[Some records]
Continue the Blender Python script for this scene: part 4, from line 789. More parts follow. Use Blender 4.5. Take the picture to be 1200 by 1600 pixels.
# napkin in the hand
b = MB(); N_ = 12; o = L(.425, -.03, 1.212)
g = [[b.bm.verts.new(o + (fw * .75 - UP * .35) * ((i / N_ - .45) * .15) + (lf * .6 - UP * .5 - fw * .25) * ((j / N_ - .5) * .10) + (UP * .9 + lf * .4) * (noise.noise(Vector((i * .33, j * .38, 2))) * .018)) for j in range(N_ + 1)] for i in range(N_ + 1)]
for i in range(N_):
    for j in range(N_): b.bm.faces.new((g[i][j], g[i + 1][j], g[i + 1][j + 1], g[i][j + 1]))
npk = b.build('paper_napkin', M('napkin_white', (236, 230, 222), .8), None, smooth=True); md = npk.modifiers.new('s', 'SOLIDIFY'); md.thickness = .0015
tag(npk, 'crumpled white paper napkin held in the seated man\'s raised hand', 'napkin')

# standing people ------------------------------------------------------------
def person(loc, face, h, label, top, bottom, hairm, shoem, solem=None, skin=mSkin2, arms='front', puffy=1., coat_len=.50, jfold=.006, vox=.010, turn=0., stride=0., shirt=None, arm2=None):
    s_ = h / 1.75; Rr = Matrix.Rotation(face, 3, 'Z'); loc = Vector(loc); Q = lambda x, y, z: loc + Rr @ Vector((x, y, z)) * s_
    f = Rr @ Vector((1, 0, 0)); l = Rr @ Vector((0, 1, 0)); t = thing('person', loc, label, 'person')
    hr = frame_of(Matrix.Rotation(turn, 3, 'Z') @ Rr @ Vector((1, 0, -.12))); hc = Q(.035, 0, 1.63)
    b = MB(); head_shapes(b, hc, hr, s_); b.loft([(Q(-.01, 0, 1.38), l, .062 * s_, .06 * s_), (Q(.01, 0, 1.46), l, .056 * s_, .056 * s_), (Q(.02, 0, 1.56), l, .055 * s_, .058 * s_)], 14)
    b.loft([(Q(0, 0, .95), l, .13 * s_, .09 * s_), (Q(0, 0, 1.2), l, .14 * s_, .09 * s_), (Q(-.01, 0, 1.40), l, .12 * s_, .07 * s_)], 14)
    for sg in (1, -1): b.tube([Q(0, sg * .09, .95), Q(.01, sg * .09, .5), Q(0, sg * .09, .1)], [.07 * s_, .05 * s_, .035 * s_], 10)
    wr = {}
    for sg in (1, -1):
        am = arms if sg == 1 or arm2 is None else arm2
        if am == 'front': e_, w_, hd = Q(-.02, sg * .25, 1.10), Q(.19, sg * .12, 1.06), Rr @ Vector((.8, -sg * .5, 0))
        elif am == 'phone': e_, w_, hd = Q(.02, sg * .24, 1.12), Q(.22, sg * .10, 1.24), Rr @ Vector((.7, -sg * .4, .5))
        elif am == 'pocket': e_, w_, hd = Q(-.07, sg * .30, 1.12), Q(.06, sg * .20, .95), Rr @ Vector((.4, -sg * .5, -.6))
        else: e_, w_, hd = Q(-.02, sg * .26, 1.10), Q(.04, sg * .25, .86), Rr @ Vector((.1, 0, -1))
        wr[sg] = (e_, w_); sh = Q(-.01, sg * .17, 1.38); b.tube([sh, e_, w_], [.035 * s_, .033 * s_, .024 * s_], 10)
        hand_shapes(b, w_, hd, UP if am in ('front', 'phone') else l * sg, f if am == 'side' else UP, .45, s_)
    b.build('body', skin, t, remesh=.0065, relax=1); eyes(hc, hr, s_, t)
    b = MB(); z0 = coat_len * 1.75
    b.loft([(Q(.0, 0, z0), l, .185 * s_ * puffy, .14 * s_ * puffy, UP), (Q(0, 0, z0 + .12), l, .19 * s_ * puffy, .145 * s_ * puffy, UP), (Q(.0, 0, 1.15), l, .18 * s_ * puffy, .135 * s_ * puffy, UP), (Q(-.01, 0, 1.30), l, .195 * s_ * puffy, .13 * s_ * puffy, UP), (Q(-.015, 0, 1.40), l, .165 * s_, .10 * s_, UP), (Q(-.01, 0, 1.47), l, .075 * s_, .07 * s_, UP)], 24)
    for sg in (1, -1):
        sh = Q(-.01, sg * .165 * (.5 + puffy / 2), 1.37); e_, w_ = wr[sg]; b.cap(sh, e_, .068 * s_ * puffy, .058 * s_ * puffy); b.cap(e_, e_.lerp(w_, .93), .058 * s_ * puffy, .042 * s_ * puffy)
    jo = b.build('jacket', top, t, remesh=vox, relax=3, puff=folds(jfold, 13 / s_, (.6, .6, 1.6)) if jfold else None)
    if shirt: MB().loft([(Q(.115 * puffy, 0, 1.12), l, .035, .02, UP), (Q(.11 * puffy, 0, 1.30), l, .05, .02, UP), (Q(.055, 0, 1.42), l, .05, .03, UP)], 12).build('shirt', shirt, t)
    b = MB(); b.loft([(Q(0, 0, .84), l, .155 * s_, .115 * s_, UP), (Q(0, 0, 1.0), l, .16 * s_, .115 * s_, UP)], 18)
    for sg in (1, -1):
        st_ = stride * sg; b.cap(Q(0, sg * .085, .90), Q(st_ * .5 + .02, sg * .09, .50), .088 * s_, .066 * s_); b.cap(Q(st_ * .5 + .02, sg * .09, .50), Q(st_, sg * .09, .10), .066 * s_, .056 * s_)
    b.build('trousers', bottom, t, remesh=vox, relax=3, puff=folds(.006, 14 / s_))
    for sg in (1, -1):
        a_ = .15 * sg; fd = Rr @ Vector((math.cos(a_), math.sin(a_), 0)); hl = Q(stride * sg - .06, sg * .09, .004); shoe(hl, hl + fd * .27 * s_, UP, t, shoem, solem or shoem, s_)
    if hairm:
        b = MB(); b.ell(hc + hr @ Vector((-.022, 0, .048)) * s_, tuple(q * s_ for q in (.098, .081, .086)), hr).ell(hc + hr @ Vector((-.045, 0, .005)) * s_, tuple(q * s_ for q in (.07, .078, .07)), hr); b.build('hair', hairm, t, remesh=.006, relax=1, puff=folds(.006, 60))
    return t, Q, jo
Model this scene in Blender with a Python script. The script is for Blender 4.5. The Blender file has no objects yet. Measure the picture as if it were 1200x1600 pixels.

Given exercise:
Write out the entries in full, exactly as given.

Problem solution:
Continue the Blender Python script for this scene: part 4, from line 789. More parts follow. Use Blender 4.5. Take the picture to be 1200 by 1600 pixels.
# napkin in the hand
b = MB(); N_ = 12; o = L(.425, -.03, 1.212)
g = [[b.bm.verts.new(o + (fw * .75 - UP * .35) * ((i / N_ - .45) * .15) + (lf * .6 - UP * .5 - fw * .25) * ((j / N_ - .5) * .10) + (UP * .9 + lf * .4) * (noise.noise(Vector((i * .33, j * .38, 2))) * .018)) for j in range(N_ + 1)] for i in range(N_ + 1)]
for i in range(N_):
    for j in range(N_): b.bm.faces.new((g[i][j], g[i + 1][j], g[i + 1][j + 1], g[i][j + 1]))
npk = b.build('paper_napkin', M('napkin_white', (236, 230, 222), .8), None, smooth=True); md = npk.modifiers.new('s', 'SOLIDIFY'); md.thickness = .0015
tag(npk, 'crumpled white paper napkin held in the seated man\'s raised hand', 'napkin')

# standing people ------------------------------------------------------------
def person(loc, face, h, label, top, bottom, hairm, shoem, solem=None, skin=mSkin2, arms='front', puffy=1., coat_len=.50, jfold=.006, vox=.010, turn=0., stride=0., shirt=None, arm2=None):
    s_ = h / 1.75; Rr = Matrix.Rotation(face, 3, 'Z'); loc = Vector(loc); Q = lambda x, y, z: loc + Rr @ Vector((x, y, z)) * s_
    f = Rr @ Vector((1, 0, 0)); l = Rr @ Vector((0, 1, 0)); t = thing('person', loc, label, 'person')
    hr = frame_of(Matrix.Rotation(turn, 3, 'Z') @ Rr @ Vector((1, 0, -.12))); hc = Q(.035, 0, 1.63)
    b = MB(); head_shapes(b, hc, hr, s_); b.loft([(Q(-.01, 0, 1.38), l, .062 * s_, .06 * s_), (Q(.01, 0, 1.46), l, .056 * s_, .056 * s_), (Q(.02, 0, 1.56), l, .055 * s_, .058 * s_)], 14)
    b.loft([(Q(0, 0, .95), l, .13 * s_, .09 * s_), (Q(0, 0, 1.2), l, .14 * s_, .09 * s_), (Q(-.01, 0, 1.40), l, .12 * s_, .07 * s_)], 14)
    for sg in (1, -1): b.tube([Q(0, sg * .09, .95), Q(.01, sg * .09, .5), Q(0, sg * .09, .1)], [.07 * s_, .05 * s_, .035 * s_], 10)
    wr = {}
    for sg in (1, -1):
        am = arms if sg == 1 or arm2 is None else arm2
        if am == 'front': e_, w_, hd = Q(-.02, sg * .25, 1.10), Q(.19, sg * .12, 1.06), Rr @ Vector((.8, -sg * .5, 0))
        elif am == 'phone': e_, w_, hd = Q(.02, sg * .24, 1.12), Q(.22, sg * .10, 1.24), Rr @ Vector((.7, -sg * .4, .5))
        elif am == 'pocket': e_, w_, hd = Q(-.07, sg * .30, 1.12), Q(.06, sg * .20, .95), Rr @ Vector((.4, -sg * .5, -.6))
        else: e_, w_, hd = Q(-.02, sg * .26, 1.10), Q(.04, sg * .25, .86), Rr @ Vector((.1, 0, -1))
        wr[sg] = (e_, w_); sh = Q(-.01, sg * .17, 1.38); b.tube([sh, e_, w_], [.035 * s_, .033 * s_, .024 * s_], 10)
        hand_shapes(b, w_, hd, UP if am in ('front', 'phone') else l * sg, f if am == 'side' else UP, .45, s_)
    b.build('body', skin, t, remesh=.0065, relax=1); eyes(hc, hr, s_, t)
    b = MB(); z0 = coat_len * 1.75
    b.loft([(Q(.0, 0, z0), l, .185 * s_ * puffy, .14 * s_ * puffy, UP), (Q(0, 0, z0 + .12), l, .19 * s_ * puffy, .145 * s_ * puffy, UP), (Q(.0, 0, 1.15), l, .18 * s_ * puffy, .135 * s_ * puffy, UP), (Q(-.01, 0, 1.30), l, .195 * s_ * puffy, .13 * s_ * puffy, UP), (Q(-.015, 0, 1.40), l, .165 * s_, .10 * s_, UP), (Q(-.01, 0, 1.47), l, .075 * s_, .07 * s_, UP)], 24)
    for sg in (1, -1):
        sh = Q(-.01, sg * .165 * (.5 + puffy / 2), 1.37); e_, w_ = wr[sg]; b.cap(sh, e_, .068 * s_ * puffy, .058 * s_ * puffy); b.cap(e_, e_.lerp(w_, .93), .058 * s_ * puffy, .042 * s_ * puffy)
    jo = b.build('jacket', top, t, remesh=vox, relax=3, puff=folds(jfold, 13 / s_, (.6, .6, 1.6)) if jfold else None)
    if shirt: MB().loft([(Q(.115 * puffy, 0, 1.12), l, .035, .02, UP), (Q(.11 * puffy, 0, 1.30), l, .05, .02, UP), (Q(.055, 0, 1.42), l, .05, .03, UP)], 12).build('shirt', shirt, t)
    b = MB(); b.loft([(Q(0, 0, .84), l, .155 * s_, .115 * s_, UP), (Q(0, 0, 1.0), l, .16 * s_, .115 * s_, UP)], 18)
    for sg in (1, -1):
        st_ = stride * sg; b.cap(Q(0, sg * .085, .90), Q(st_ * .5 + .02, sg * .09, .50), .088 * s_, .066 * s_); b.cap(Q(st_ * .5 + .02, sg * .09, .50), Q(st_, sg * .09, .10), .066 * s_, .056 * s_)
    b.build('trousers', bottom, t, remesh=vox, relax=3, puff=folds(.006, 14 / s_))
    for sg in (1, -1):
        a_ = .15 * sg; fd = Rr @ Vector((math.cos(a_), math.sin(a_), 0)); hl = Q(stride * sg - .06, sg * .09, .004); shoe(hl, hl + fd * .27 * s_, UP, t, shoem, solem or shoem, s_)
    if hairm:
        b = MB(); b.ell(hc + hr @ Vector((-.022, 0, .048)) * s_, tuple(q * s_ for q in (.098, .081, .086)), hr).ell(hc + hr @ Vector((-.045, 0, .005)) * s_, tuple(q * s_ for q in (.07, .078, .07)), hr); b.build('hair', hairm, t, remesh=.006, relax=1, puff=folds(.006, 60))
    return t, Q, jo
Model this scene in Blender with a Python script. The script is for Blender 4.5. The Blender file has no objects yet. Measure the picture as if it were 1200x1600 pixels.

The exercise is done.